Here's a very boring - but interesting if read correctly - article on dividends. It's comparing the dividend "growth" and payouts of AT&T (T) and a couple other familiar names.
http://seekingalpha.com/article/2810...at-and-t?ifp=0
I wish I'd know you'd all read it - and then we'd come back and dissect it before I make this next statement.
When you're reading this article - he stated that he was NOT considering the dividend reinvestment. To me - that ignores a FAR FAR larger "key" to growing your retirement funds. Reinvesting the dividend is where the snowball affect comes into play. The dividends buy more shares every quarter - paying more dividends buying more shares and so on. So here's my takeaway on the article. If AT&T pays TWICE what PEPSI (PEP) does per quarter... without doing any math - I would think that long term you'd be buying more shares of T thus growing that investment at a faster rate.
It would take me hours to calculate a hypothetical 10,000 investment - then factor in if the stock stayed at the same price year after year - how many shares you'd buy each quarter and so on... to be able to factually work this all out. But it's really really good food for thought when you're COMPARING various investments. It's just another tool in your box to think about.

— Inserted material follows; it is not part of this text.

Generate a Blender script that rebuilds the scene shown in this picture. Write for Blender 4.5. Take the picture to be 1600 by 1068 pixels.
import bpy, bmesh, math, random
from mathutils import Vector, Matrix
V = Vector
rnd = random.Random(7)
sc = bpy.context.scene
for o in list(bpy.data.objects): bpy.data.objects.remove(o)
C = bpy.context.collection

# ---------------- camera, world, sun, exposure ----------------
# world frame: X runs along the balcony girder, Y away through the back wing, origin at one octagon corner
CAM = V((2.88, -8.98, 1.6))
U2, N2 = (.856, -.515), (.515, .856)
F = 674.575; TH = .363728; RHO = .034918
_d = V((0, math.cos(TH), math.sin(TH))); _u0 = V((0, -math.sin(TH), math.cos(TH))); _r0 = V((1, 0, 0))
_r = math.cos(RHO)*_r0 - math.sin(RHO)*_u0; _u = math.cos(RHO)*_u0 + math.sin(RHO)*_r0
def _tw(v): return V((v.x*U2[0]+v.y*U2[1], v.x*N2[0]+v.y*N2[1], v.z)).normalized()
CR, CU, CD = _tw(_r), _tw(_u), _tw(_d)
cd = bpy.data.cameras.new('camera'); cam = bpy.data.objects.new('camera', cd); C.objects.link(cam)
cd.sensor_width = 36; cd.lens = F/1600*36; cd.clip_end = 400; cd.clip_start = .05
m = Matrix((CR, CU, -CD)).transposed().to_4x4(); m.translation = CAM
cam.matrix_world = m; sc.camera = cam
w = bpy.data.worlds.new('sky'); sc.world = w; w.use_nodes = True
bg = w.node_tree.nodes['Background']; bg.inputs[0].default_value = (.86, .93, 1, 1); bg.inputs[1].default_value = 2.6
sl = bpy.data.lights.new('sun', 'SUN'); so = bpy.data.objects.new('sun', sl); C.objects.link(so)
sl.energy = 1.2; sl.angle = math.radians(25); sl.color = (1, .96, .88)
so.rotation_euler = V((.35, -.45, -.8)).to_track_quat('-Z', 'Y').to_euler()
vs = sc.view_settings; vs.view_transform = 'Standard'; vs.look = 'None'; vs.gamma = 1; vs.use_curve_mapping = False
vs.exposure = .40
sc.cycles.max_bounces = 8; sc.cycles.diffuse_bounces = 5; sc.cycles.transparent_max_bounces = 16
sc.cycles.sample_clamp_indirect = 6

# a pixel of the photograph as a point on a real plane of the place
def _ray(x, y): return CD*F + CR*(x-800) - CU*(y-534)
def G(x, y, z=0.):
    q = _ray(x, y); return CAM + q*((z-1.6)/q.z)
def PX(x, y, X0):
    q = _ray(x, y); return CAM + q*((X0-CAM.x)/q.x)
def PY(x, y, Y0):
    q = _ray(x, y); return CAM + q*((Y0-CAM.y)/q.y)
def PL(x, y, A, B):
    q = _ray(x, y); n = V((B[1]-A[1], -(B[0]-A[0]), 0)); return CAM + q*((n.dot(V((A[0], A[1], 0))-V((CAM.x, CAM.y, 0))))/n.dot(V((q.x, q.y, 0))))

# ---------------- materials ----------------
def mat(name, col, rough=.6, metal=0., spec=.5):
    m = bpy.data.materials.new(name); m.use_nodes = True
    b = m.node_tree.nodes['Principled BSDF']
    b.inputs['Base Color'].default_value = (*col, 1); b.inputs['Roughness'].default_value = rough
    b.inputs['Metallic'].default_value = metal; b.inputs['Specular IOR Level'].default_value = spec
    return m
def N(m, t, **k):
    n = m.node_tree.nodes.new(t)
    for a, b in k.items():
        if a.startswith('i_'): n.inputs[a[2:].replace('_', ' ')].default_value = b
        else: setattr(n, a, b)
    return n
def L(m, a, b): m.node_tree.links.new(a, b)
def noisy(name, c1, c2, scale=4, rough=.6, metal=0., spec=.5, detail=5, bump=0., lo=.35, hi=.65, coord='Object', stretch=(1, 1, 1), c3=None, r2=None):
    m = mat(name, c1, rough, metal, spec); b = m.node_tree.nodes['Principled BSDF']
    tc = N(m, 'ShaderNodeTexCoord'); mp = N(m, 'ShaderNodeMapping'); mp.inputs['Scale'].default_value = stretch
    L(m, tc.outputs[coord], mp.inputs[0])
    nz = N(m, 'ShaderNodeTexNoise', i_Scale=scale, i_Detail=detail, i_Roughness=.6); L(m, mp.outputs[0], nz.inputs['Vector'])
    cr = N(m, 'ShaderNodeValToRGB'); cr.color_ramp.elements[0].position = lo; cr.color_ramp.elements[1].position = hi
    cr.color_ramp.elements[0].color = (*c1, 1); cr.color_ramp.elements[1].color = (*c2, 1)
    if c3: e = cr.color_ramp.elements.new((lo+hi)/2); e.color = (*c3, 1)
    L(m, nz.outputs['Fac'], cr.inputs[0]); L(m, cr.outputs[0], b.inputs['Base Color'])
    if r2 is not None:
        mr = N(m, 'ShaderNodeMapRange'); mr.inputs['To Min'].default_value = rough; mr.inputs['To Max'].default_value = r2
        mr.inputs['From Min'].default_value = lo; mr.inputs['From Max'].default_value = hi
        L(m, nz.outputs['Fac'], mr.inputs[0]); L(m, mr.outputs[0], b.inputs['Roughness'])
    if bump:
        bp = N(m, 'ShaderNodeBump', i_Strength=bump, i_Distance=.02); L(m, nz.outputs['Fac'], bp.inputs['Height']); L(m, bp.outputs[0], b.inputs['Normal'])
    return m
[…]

I think - again - without doing the math here... that the TOTAL RETURN of an investment over the same period of time (we only can see historically what this is) is telling us the historical advantage or disadvantage each investment has.
100% return over 5 years doubles your money in 5 years! Regardless of the dividend percentage you still did a double. If the comparable company is less, then you didn't do as well.
So to use this articles names:
PEPSI (PEP) 5 year TR = 61.4% Pays 2.71%
AT&T (T) 5 year TR = 61.6% Pays 5.6%
TEXAS INSTRUMENTS (TXN) 5 year TR = 128.3% Pays 2.54%
VERIZON (VZ) 5 year TR = 108% Pays 4.7%
So here's my "thoughts" -- and in full disclosure I own 20,000 shares of AT&T...
When we are looking at the TR we're only looking HISTORICALLY -- we then MUST make some kind of wild ass guess about what the company is going to do going forward. History is nothing but the past - it doesn't guarantee the future. You still must live day to day with your choices and those choices are for reasons only you can detail. I say this because numbers are numbers - they help us and can guide us - but if you buy PEP based on just the numbers -- but you don't like PEPSI and actually buy and drink Coke (KO) products... then what happens to your mind when PEPSI goes down or does something you think is stupid? Ditto this argument on Verizon vs AT&T. I used to own both - I might have made more money holding both... but I like and use AT&T so that's the one I've kept.
What I'm saying here in too many words is -- you still must know and like the companies you invest in. Return numbers are important - don't discount them! 100% is far better than 40%... make no mistake about that. But in DOWN MARKETS you have to be comfortable in your own skin. You can't get to 100% if you sell the first time you freak out.